Dataset section>
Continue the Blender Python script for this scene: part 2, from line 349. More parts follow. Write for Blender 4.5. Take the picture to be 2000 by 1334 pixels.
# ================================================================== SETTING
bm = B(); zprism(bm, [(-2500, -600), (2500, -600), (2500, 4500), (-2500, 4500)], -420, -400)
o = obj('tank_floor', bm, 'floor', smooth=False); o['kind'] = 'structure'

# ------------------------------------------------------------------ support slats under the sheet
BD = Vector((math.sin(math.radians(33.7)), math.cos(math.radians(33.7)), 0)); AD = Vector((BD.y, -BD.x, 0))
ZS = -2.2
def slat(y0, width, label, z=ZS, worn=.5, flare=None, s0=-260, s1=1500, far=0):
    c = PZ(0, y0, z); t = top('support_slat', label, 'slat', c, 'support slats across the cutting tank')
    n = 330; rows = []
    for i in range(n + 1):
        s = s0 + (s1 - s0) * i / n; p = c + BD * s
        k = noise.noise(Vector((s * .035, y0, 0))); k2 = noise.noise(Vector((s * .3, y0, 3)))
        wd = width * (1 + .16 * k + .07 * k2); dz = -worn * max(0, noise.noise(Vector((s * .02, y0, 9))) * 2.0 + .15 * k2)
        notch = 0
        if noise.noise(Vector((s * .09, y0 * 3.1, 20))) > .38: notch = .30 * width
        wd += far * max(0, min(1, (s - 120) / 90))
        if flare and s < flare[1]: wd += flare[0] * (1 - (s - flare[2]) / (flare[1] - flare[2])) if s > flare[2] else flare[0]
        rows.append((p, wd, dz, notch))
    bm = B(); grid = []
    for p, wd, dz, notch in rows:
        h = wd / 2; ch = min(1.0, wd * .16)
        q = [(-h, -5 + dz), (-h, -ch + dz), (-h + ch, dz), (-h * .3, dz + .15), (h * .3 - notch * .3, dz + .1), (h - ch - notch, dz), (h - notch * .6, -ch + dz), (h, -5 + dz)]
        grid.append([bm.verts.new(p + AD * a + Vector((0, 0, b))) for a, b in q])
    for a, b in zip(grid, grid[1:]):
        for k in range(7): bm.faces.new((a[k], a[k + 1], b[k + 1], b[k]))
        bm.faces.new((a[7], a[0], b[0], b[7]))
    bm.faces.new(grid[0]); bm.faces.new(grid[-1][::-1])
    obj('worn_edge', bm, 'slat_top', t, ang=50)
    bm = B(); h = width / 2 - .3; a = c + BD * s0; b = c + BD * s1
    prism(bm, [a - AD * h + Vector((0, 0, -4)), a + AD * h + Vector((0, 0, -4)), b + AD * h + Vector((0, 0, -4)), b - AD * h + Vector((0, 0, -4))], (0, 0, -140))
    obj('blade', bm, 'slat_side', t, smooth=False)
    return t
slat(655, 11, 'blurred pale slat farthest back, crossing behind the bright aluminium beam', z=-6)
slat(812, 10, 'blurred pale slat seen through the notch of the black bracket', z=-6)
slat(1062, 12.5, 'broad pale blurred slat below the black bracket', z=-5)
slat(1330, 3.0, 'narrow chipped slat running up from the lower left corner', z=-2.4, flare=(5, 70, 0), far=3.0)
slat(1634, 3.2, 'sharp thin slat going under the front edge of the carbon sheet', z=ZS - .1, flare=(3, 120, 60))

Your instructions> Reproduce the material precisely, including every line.

Result>
Continue the Blender Python script for this scene: part 2, from line 349. More parts follow. Write for Blender 4.5. Take the picture to be 2000 by 1334 pixels.
# ================================================================== SETTING
bm = B(); zprism(bm, [(-2500, -600), (2500, -600), (2500, 4500), (-2500, 4500)], -420, -400)
o = obj('tank_floor', bm, 'floor', smooth=False); o['kind'] = 'structure'

# ------------------------------------------------------------------ support slats under the sheet
BD = Vector((math.sin(math.radians(33.7)), math.cos(math.radians(33.7)), 0)); AD = Vector((BD.y, -BD.x, 0))
ZS = -2.2
def slat(y0, width, label, z=ZS, worn=.5, flare=None, s0=-260, s1=1500, far=0):
    c = PZ(0, y0, z); t = top('support_slat', label, 'slat', c, 'support slats across the cutting tank')
    n = 330; rows = []
    for i in range(n + 1):
        s = s0 + (s1 - s0) * i / n; p = c + BD * s
        k = noise.noise(Vector((s * .035, y0, 0))); k2 = noise.noise(Vector((s * .3, y0, 3)))
        wd = width * (1 + .16 * k + .07 * k2); dz = -worn * max(0, noise.noise(Vector((s * .02, y0, 9))) * 2.0 + .15 * k2)
        notch = 0
        if noise.noise(Vector((s * .09, y0 * 3.1, 20))) > .38: notch = .30 * width
        wd += far * max(0, min(1, (s - 120) / 90))
        if flare and s < flare[1]: wd += flare[0] * (1 - (s - flare[2]) / (flare[1] - flare[2])) if s > flare[2] else flare[0]
        rows.append((p, wd, dz, notch))
    bm = B(); grid = []
    for p, wd, dz, notch in rows:
        h = wd / 2; ch = min(1.0, wd * .16)
        q = [(-h, -5 + dz), (-h, -ch + dz), (-h + ch, dz), (-h * .3, dz + .15), (h * .3 - notch * .3, dz + .1), (h - ch - notch, dz), (h - notch * .6, -ch + dz), (h, -5 + dz)]
        grid.append([bm.verts.new(p + AD * a + Vector((0, 0, b))) for a, b in q])
    for a, b in zip(grid, grid[1:]):
        for k in range(7): bm.faces.new((a[k], a[k + 1], b[k + 1], b[k]))
        bm.faces.new((a[7], a[0], b[0], b[7]))
    bm.faces.new(grid[0]); bm.faces.new(grid[-1][::-1])
    obj('worn_edge', bm, 'slat_top', t, ang=50)
    bm = B(); h = width / 2 - .3; a = c + BD * s0; b = c + BD * s1
    prism(bm, [a - AD * h + Vector((0, 0, -4)), a + AD * h + Vector((0, 0, -4)), b + AD * h + Vector((0, 0, -4)), b - AD * h + Vector((0, 0, -4))], (0, 0, -140))
    obj('blade', bm, 'slat_side', t, smooth=False)
    return t
slat(655, 11, 'blurred pale slat farthest back, crossing behind the bright aluminium beam', z=-6)
slat(812, 10, 'blurred pale slat seen through the notch of the black bracket', z=-6)
slat(1062, 12.5, 'broad pale blurred slat below the black bracket', z=-5)
slat(1330, 3.0, 'narrow chipped slat running up from the lower left corner', z=-2.4, flare=(5, 70, 0), far=3.0)
slat(1634, 3.2, 'sharp thin slat going under the front edge of the carbon sheet', z=ZS - .1, flare=(3, 120, 60))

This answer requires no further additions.